There will be inevitable ultra-basic mistakes, especially if you're also not familiar with testing the code you're actually writing.

I say this as a specialist using an IDE and having had PRs sent to me that weren't even syntactically valid, because the developer was not using an LSP in a language they were not familiar with.




Maybe submitting PRs with code that wasn't even run is the problem, not IDE features?


...and if you're new to the language, it's easy to trip up, especially if you also have habits of not always testing even "simple" code.

It's not the sole cause to not use IDE tooling, but it is a significant contributor.


Not using LSP does not mean not compiling/running. Using an LSP should not qualify you to commit without compiling or running either!


If you're new to the language or stack and make absurdly basic syntax mistakes, yes I consider using an LSP-capable editor of some kind a qualifier.

Don't do your job worse just because of your tooling preference. Do what you want when you know you can do the job well and not waste reviewer time.

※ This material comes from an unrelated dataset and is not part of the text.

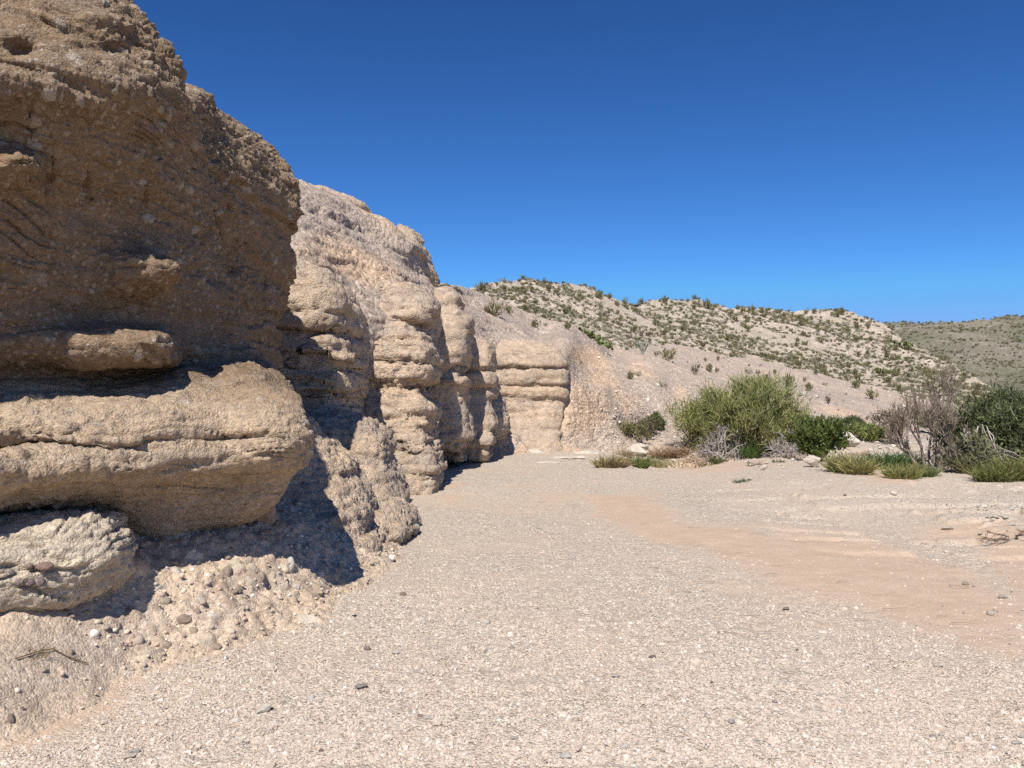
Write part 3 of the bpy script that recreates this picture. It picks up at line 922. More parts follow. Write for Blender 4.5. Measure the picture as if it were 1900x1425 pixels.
cT = np.where((c2[:, 3] > cT[:, 3])[:, None], c2, cT)
o = link('talus', mesh_from('talus', GT.reshape(-1, 3), grid_faces(*GT.shape[:2]), M_TALUS, {'stone': cT}))
tag(o, 'bank of cobbly earth at the foot of the brown wall', None, None, 'structure')

# pale boulder at the foot of the wall, tucked under the ledge
BOULDER = [
    [(-80, 968, -.75), (60, 952, -.75), (140, 945, -.8), (200, 948, -.85), (225, 955, -.9)],
    [(-80, 985, -.45), (0, 975, -.42), (80, 962, -.42), (140, 956, -.45), (200, 960, -.5), (232, 968, -.6)],
    [(-80, 1000, -.2), (0, 990, -.18), (100, 980, -.16), (180, 978, -.18), (225, 980, -.25), (243, 988, -.45)],
    [(-80, 1030, -.1), (100, 1015, -.08), (200, 1008, -.12), (232, 1010, -.2), (247, 1010, -.42)],
    [(-80, 1065, -.05), (100, 1050, -.05), (190, 1045, -.08), (225, 1045, -.16), (240, 1045, -.4)],
    [(-80, 1100, -.04), (80, 1090, -.05), (160, 1080, -.11), (200, 1078, -.22), (220, 1076, -.42)],
    [(-80, 1130, -.09), (60, 1120, -.10), (130, 1108, -.15), (170, 1102, -.25), (195, 1098, -.45)],
    [(-80, 1165, -.22), (60, 1160, -.26), (130, 1150, -.3), (180, 1145, -.4)]]
rows = []
for r in BOULDER:
    q = resample_row(r, 10)
    Pb = unproj(q[:, 0], q[:, 1], wallY(q[:, 0], q[:, 2] - .2 * np.clip(1 - q[:, 0] / 300, 0, 1)))
    N3 = np.array([NN[0], NN[1], 0]); T3 = np.array([TT[0], TT[1], 0])
    rows.append(np.concatenate([[Pb[0] - T3 * .5 - N3 * .4], Pb, [Pb[-1] - N3 * .25 + T3 * .02, Pb[-1] - N3 * .6 - T3 * .15]]))
G = densify(np.array(rows), .011)
if SGN < 0:
    G = G[:, ::-1]
G, col = roughen(G, .04, .022, .013, 1.3, 500, 2.2, .032)
GB = G
o = link('boulder', mesh_from('boulder', G.reshape(-1, 3), grid_faces(*G.shape[:2]), M_PALE, {'stone': col * np.array([1, 1, 1, .5], np.float32)}))
tag(o, 'large pale rounded conglomerate boulder under the brown ledge', 'boulder')


# ---------------------------------------------------------------- where things stand
def surf_cloud(G, skip=0):
    P = G[skip:].reshape(-1, 3)
    u, v = photo_uv(P)
    m = (u > -60) & (u < 1980) & (v > 300) & (v < 1440) & (P[:, 1] > 1)
    return P[m], u[m], v[m]


CL_S1 = surf_cloud(GS1, E1)
CL_S2 = surf_cloud(GS2, E2)
CL_S3 = surf_cloud(GS3, E3)
CL_T = surf_cloud(GT)
CL_B = surf_cloud(GB)


def hit(u, v, clouds, rad=5.0):
    best = None
    for P, pu, pv in clouds:
        d = (pu - u) ** 2 + (pv - v) ** 2
        m = d < rad * rad
        if m.any():
            k = np.where(m)[0]
            score = P[k, 1] + 0.02 * P[k, 1] * d[k] / (rad * rad)
            q = P[k[np.argmin(score)]]
            if best is None or q[1] < best[1]:
                best = q
    return None if best is None else best.copy()


def place(u, v, slope=True):
    g = ground_hit(u, v)
    s = hit(u, v, [CL_S1]) if slope else None
    if s is not None and s[1] < g[1]:
        return s
    return g


# ---------------------------------------------------------------- loose stones
def rock_mesh(name, seed, kind, mat):
    """one stone about 1 m across: a worn cobble or a broken flake"""
    rnd = np.random.default_rng(seed)
    bm = bmesh.new()
    if kind == 'cobble':
        bmesh.ops.create_icosphere(bm, subdivisions=4, radius=0.5)
    else:
        pts = rnd.normal(size=(16, 3))
        pts /= np.linalg.norm(pts, axis=1, keepdims=True)
        pts *= rnd.uniform(.36, .55, (16, 1))
        vs = [bm.verts.new(p) for p in pts]
        r = bmesh.ops.convex_hull(bm, input=vs)
        bmesh.ops.delete(bm, geom=[g for g in r['geom_interior'] if isinstance(g, bmesh.types.BMVert)], context='VERTS')
        bmesh.ops.bevel(bm, geom=bm.edges[:], offset=.03, segments=1, affect='EDGES', profile=.6)
        bmesh.ops.triangulate(bm, faces=bm.faces[:])
        bmesh.ops.subdivide_edges(bm, edges=bm.edges[:], cuts=2, use_grid_fill=True)
    P = np.array([v.co[:] for v in bm.verts])
    n = P / (np.linalg.norm(P, axis=1, keepdims=True) + 1e-9)
    d = (.16 if kind == 'cobble' else .03) * fbm(P * 1.7 + seed, 3, seed) + .025 * fbm(P * 8 + seed, 3, seed + 4)
    P = P + n * d[:, None]
    for v, p in zip(bm.verts, P):
        v.co = p
    me = bpy.data.meshes.new(name)
    bm.to_mesh(me); bm.free()
    me.polygons.foreach_set('use_smooth', np.full(len(me.polygons), kind == 'cobble'))
    me.materials.append(mat)
    return me


def object_stone_material():
    t = NT('single_stone')
    oi = t.n('ShaderNodeObjectInfo')
    tc = t.n('ShaderNodeTexCoord')
    n = t.noise(tc.outputs['Object'], 5, 6, .65)
    c = t.mix(.9, oi.outputs['Color'], t.ramp(n, [(.3, .6), (.7, 1.22)]), 'MULTIPLY')
    n2 = t.noise(tc.outputs['Object'], 22, 4, .7)
    return t.finish(c, .88, n2, .03, .7, .15)


M_OBST = object_stone_material()
COB = [rock_mesh('cobble', 40 + i, 'cobble', M_OBST) for i in range(5)]
FLK = [rock_mesh('stone', 60 + i, 'flake', M_OBST) for i in range(6)]
rs = np.random.default_rng(11)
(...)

This happen with IDE people too, and even more often with LSP people. Too many people take what the tooling say as gospel instead of taking the time to get an understanding of what they are doing.


Making mistakes within code logic can happen with any degree of tool, yes.

Using an LSP will at least clearly highlight when you're making the most basic syntax mistake.

Don't do your job worse in tech you don't know when you're expected to perform at a certain professional level.